==== Given data

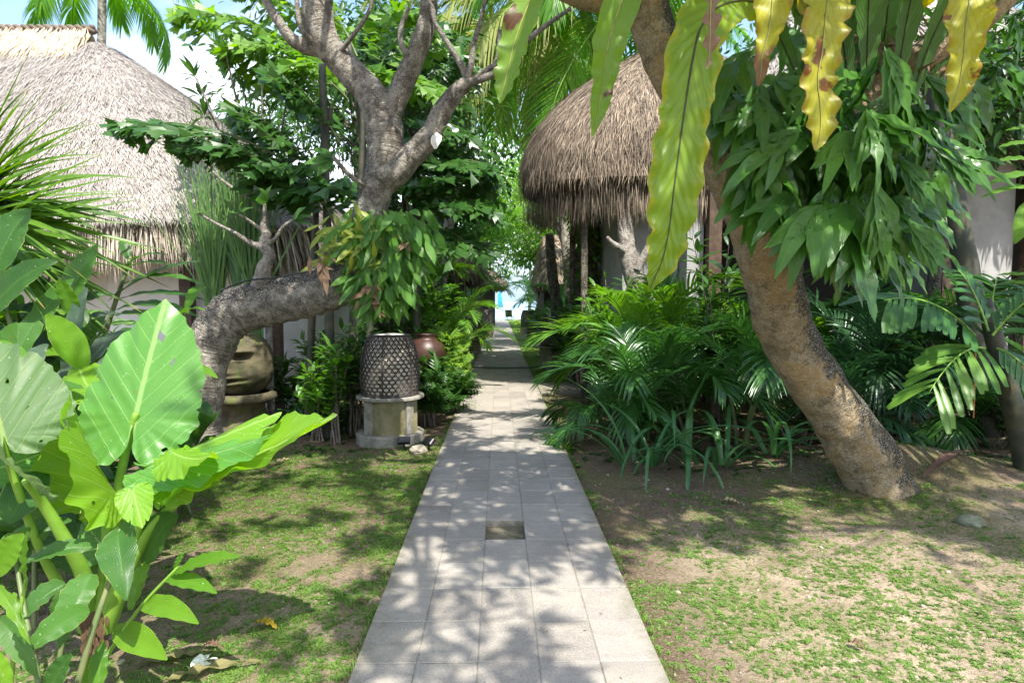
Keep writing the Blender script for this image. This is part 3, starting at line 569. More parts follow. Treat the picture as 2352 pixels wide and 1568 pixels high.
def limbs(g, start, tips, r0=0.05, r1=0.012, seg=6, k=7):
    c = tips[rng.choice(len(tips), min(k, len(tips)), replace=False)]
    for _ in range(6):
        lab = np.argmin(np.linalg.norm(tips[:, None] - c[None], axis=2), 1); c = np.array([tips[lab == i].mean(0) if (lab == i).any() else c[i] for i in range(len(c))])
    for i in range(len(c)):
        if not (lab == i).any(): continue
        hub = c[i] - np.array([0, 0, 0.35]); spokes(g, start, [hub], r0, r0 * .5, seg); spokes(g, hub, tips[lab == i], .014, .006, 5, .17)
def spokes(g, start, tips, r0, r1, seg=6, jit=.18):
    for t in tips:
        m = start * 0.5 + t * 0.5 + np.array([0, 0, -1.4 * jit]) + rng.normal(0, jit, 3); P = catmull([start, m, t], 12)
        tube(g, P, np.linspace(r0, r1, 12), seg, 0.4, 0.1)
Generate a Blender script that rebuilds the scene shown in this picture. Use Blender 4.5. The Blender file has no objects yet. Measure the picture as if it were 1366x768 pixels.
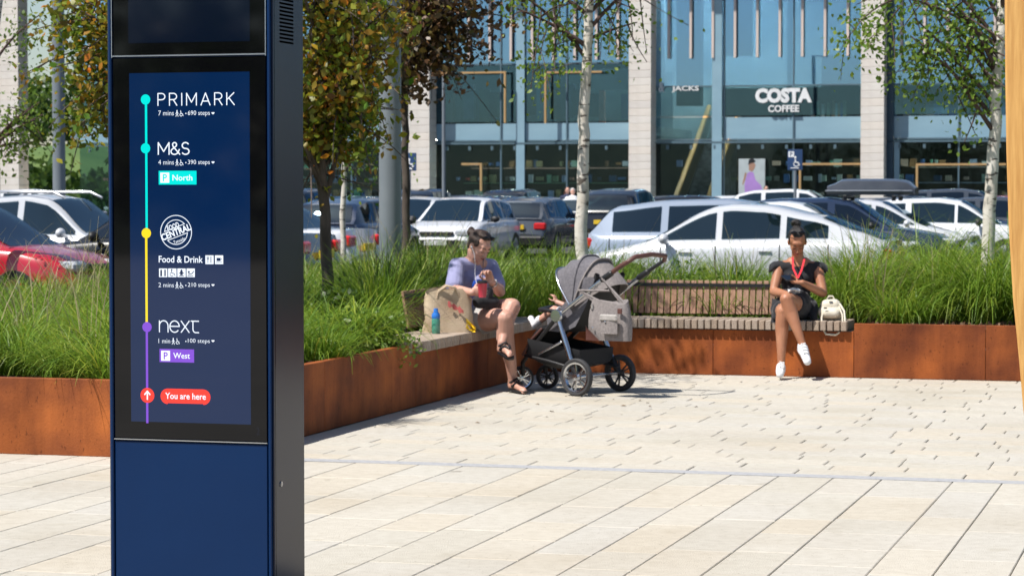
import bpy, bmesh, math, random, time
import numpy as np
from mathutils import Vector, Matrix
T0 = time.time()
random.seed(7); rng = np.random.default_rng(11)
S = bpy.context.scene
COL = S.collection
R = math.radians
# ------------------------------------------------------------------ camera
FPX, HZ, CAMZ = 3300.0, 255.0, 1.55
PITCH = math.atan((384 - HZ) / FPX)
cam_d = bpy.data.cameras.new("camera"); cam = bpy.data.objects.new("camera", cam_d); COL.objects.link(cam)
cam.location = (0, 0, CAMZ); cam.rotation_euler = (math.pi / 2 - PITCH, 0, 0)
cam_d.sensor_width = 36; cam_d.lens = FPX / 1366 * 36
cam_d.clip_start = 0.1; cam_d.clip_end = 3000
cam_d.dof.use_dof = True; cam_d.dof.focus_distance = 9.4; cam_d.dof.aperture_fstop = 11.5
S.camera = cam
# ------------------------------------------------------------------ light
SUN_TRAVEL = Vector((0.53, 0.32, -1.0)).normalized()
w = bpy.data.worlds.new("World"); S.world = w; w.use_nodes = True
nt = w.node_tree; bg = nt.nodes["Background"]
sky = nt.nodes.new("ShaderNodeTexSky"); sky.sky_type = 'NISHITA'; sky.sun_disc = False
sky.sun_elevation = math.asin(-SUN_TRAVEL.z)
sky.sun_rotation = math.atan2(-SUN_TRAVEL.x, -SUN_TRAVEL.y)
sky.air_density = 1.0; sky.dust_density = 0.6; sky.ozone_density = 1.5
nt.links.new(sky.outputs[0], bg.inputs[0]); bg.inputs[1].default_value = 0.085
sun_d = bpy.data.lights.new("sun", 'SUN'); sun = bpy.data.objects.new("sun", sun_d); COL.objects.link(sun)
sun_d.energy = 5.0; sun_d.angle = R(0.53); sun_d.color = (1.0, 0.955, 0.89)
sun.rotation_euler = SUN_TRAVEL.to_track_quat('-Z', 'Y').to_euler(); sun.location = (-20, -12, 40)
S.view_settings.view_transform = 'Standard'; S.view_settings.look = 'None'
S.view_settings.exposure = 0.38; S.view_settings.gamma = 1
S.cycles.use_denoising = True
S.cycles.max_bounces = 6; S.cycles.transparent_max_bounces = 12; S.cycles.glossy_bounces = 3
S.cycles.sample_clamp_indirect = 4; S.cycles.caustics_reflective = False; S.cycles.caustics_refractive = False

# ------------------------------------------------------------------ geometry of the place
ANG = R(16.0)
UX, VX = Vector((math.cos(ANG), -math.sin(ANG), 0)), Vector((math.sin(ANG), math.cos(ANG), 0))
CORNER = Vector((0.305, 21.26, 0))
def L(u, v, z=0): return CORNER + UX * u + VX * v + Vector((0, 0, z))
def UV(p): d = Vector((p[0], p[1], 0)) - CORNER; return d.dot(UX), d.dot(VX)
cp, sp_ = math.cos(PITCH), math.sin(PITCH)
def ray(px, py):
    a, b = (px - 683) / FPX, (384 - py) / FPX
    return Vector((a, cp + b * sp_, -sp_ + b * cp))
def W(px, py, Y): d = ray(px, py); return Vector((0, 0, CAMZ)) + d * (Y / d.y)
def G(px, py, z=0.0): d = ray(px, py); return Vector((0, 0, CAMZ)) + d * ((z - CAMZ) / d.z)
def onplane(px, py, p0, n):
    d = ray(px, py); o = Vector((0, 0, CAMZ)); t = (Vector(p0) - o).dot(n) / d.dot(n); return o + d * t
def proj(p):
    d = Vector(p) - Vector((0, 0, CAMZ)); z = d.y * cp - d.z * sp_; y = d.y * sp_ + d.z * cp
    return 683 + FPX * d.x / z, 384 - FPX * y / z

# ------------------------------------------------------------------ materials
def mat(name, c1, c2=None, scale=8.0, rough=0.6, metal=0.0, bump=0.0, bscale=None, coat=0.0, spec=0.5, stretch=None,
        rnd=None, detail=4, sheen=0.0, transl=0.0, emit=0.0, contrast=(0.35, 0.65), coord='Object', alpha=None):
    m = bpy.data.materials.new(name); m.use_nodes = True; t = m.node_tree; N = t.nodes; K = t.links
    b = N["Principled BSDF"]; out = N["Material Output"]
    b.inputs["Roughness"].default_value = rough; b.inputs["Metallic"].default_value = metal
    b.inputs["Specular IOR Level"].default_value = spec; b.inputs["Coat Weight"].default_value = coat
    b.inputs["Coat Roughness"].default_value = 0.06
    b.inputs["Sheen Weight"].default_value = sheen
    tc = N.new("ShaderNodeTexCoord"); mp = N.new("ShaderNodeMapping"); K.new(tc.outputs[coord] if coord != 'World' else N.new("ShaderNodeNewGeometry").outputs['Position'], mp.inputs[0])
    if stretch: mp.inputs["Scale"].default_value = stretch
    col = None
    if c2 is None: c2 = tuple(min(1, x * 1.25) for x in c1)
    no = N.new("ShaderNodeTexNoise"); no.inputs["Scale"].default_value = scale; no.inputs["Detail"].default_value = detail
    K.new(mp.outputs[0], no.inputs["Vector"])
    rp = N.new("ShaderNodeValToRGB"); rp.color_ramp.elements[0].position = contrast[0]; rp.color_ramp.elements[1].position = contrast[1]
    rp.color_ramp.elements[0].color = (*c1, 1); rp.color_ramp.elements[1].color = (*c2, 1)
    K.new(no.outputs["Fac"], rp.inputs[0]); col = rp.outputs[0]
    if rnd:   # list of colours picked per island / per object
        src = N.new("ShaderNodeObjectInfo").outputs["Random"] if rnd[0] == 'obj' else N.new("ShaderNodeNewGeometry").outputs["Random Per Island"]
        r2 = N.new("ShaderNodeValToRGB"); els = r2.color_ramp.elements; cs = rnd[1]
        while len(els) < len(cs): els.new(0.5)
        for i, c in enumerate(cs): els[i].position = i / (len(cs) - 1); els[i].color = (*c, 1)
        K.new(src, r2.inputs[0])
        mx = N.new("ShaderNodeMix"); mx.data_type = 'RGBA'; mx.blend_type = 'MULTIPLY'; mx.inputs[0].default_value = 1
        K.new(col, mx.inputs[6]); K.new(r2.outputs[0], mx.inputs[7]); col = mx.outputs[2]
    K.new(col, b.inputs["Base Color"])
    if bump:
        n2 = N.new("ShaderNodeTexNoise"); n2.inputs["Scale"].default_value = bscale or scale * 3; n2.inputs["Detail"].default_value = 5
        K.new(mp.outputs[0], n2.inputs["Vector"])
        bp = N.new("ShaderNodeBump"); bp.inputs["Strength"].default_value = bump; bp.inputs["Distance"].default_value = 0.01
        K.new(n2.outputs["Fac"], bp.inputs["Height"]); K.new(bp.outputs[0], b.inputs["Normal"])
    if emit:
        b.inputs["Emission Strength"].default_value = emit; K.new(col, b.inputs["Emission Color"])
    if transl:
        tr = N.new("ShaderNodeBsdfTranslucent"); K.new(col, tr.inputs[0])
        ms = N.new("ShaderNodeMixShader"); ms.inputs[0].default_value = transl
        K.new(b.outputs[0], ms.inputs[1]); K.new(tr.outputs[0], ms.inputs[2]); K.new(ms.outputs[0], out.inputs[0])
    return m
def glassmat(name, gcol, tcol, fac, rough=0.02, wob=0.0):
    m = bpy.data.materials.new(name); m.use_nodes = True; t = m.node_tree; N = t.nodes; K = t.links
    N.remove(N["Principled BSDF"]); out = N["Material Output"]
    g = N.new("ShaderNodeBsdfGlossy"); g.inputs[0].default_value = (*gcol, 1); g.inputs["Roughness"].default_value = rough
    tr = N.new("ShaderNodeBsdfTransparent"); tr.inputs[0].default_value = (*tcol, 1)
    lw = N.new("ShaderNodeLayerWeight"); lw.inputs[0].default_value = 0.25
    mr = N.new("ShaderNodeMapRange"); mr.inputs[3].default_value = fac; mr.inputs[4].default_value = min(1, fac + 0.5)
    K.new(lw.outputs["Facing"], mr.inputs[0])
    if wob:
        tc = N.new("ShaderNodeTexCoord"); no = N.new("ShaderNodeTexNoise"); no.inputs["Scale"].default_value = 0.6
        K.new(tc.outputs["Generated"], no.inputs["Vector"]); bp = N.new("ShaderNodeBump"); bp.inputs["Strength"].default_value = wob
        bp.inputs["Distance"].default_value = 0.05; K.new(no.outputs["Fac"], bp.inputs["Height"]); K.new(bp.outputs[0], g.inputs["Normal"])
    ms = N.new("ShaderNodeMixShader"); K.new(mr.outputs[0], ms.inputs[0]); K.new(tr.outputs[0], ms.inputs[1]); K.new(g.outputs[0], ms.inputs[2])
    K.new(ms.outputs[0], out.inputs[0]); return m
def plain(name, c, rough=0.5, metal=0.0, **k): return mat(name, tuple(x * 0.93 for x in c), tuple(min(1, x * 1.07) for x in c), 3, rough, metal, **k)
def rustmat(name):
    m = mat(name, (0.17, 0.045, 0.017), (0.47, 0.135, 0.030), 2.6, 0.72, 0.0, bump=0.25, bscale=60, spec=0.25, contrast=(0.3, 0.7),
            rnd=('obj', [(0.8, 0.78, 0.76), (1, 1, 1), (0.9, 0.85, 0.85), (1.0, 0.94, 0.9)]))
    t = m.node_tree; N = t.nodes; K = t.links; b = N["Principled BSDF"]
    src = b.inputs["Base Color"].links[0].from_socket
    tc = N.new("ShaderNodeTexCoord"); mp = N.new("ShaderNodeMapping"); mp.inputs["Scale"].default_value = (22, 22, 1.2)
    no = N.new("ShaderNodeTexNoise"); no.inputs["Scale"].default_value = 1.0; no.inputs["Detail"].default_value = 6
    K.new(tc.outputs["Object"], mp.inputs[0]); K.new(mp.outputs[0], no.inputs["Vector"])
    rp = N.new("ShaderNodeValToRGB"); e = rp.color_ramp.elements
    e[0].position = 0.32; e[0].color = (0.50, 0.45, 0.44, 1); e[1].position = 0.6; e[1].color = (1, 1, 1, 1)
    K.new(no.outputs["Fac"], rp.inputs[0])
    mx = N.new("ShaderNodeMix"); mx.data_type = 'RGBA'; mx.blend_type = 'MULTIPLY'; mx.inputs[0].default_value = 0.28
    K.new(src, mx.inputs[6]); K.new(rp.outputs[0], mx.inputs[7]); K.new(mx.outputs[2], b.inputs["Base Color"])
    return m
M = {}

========
==== Given data

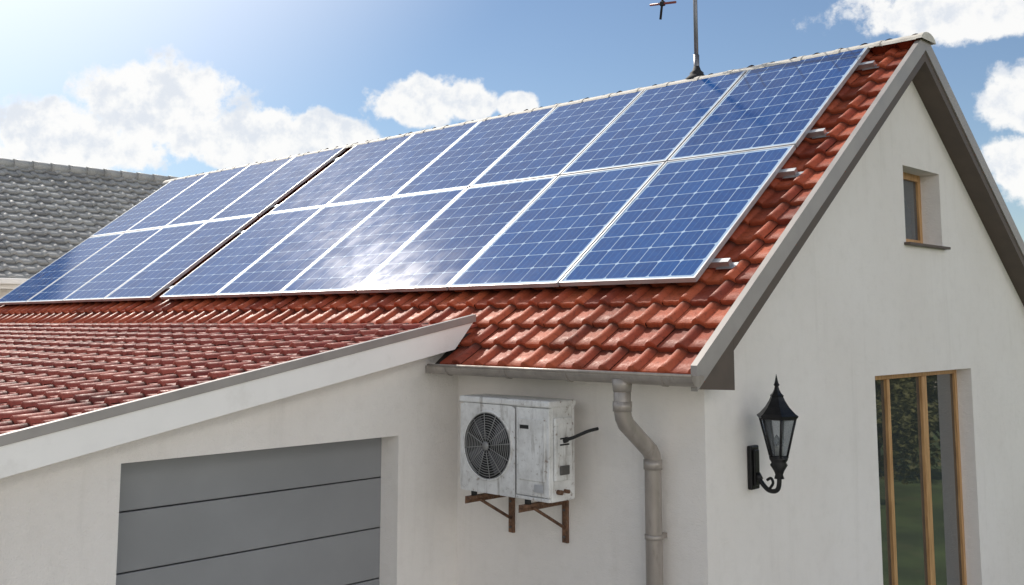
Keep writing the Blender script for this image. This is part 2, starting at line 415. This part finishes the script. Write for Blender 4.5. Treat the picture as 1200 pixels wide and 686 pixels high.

========
==== Given data

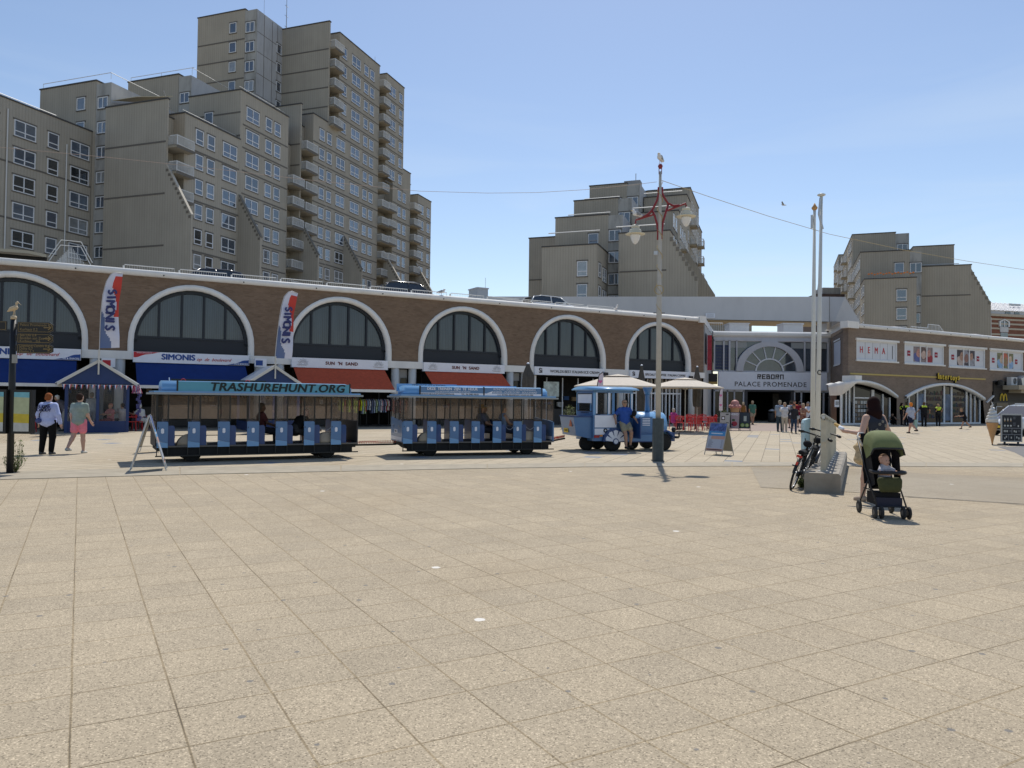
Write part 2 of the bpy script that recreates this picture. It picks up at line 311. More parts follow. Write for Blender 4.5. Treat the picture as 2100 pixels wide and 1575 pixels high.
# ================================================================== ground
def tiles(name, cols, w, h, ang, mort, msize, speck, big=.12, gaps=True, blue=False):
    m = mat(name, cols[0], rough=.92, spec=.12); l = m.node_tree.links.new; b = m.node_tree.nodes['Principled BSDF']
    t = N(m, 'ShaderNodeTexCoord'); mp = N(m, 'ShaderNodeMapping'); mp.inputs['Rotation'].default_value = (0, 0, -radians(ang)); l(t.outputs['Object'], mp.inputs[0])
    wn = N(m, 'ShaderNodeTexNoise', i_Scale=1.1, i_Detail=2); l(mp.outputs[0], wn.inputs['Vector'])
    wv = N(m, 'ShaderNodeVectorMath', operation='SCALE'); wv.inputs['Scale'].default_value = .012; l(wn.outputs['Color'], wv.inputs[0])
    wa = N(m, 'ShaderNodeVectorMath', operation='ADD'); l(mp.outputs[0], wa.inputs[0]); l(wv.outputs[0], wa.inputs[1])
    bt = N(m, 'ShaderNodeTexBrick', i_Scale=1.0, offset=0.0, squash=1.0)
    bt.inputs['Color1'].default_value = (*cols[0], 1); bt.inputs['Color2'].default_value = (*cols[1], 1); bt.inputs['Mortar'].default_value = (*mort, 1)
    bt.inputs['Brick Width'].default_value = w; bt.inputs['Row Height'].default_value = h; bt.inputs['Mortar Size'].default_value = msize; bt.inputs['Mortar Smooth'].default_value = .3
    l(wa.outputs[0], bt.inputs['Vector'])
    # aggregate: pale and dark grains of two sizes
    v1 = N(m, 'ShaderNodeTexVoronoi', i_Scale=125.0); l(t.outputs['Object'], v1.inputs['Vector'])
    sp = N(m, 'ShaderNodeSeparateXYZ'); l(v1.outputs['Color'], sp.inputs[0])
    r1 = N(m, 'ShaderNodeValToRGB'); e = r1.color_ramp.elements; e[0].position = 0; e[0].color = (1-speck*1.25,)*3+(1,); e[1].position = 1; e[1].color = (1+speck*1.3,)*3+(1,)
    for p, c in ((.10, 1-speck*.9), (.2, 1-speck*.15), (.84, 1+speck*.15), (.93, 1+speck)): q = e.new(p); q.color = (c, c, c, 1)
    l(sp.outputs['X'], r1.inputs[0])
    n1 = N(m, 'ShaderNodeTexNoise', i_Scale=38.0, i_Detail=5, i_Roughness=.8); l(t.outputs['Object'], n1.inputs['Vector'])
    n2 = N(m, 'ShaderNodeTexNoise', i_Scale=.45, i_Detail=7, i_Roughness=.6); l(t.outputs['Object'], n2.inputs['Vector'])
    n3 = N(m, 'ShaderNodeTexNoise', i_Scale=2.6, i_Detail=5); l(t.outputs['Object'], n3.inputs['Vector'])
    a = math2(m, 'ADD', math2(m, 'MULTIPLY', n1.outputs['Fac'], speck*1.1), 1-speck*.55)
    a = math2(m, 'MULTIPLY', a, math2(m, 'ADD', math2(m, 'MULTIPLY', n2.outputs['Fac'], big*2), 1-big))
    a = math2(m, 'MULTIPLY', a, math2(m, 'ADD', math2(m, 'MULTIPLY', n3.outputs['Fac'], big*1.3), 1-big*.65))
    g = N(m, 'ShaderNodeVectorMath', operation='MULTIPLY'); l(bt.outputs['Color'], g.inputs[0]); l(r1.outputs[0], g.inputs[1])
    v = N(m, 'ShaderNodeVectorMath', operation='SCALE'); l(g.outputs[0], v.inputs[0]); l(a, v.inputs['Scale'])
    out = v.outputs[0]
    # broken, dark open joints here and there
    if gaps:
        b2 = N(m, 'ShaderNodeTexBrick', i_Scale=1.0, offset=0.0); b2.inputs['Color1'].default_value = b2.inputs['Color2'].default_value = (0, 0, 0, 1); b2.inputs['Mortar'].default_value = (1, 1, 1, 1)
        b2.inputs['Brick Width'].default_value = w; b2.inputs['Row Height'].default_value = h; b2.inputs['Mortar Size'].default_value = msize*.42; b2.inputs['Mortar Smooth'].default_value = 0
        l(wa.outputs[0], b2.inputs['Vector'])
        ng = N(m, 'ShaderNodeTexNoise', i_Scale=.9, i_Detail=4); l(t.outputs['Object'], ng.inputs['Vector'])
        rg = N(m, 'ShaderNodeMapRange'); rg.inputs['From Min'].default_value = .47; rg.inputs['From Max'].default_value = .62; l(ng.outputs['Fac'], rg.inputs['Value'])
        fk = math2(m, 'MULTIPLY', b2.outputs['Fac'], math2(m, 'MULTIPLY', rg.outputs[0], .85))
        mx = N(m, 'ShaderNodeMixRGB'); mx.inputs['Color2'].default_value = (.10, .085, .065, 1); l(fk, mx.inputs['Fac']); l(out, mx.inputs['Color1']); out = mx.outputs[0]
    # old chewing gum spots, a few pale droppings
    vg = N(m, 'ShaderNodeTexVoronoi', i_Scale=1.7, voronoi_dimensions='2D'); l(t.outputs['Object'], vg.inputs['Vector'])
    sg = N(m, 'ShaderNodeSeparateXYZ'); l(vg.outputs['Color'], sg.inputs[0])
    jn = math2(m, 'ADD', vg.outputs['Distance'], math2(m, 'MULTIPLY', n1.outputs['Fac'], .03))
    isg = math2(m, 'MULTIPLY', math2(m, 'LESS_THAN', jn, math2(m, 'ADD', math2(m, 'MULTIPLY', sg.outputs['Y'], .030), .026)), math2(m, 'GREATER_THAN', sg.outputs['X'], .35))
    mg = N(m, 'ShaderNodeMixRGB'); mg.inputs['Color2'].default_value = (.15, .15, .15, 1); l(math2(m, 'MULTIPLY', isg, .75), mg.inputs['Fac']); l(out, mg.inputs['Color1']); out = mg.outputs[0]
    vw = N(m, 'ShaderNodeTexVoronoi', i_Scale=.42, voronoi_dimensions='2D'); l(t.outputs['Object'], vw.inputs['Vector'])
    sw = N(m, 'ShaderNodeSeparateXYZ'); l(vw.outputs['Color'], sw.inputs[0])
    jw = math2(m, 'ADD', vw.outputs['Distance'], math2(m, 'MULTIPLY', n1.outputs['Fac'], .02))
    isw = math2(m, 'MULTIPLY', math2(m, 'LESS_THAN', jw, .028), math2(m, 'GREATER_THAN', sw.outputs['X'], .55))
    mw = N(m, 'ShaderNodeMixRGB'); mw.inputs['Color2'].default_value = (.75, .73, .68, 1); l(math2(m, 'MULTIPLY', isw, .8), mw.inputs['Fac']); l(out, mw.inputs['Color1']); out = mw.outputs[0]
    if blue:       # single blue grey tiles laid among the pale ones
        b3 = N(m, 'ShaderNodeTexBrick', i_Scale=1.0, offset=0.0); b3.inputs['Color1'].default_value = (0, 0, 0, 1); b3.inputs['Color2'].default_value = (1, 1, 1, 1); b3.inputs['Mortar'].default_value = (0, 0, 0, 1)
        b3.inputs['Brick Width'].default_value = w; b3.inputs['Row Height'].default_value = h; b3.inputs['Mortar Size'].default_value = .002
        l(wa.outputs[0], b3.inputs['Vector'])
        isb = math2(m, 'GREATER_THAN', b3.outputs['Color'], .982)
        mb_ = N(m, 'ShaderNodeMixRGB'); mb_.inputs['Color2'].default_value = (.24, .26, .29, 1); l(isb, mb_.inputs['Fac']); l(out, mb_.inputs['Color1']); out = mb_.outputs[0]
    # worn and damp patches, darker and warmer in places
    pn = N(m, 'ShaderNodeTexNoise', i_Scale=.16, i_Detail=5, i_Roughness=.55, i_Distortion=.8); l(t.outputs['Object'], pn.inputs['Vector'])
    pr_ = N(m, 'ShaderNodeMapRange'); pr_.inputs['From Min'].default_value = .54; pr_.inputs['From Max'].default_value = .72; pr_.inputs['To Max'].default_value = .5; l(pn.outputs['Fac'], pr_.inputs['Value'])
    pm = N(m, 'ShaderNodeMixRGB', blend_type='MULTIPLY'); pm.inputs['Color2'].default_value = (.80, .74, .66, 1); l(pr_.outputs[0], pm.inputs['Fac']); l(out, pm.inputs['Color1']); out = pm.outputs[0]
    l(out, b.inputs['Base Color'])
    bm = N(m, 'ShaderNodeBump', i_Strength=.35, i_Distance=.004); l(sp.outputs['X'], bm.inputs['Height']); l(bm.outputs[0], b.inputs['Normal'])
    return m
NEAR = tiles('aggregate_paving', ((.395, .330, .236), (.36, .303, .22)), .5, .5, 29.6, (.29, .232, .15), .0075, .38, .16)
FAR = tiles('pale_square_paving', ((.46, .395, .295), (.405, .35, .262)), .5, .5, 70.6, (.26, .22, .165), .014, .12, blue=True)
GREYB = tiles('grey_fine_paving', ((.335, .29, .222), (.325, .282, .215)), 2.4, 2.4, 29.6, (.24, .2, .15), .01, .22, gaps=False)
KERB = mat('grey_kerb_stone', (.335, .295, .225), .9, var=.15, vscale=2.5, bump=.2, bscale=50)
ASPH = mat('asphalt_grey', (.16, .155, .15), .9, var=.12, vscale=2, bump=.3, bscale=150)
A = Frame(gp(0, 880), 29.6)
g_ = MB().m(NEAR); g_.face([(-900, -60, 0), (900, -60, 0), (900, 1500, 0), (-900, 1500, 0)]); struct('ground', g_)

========

Exercise objective:
Which lines hold the string "scene"? List them all.

Answer to the problem:
Generate a Blender script that rebuilds the scene shown in this picture. Use Blender 4.5. The Blender file has no objects yet. Measure the picture as if it were 1366x768 pixels.
S = bpy.context.scene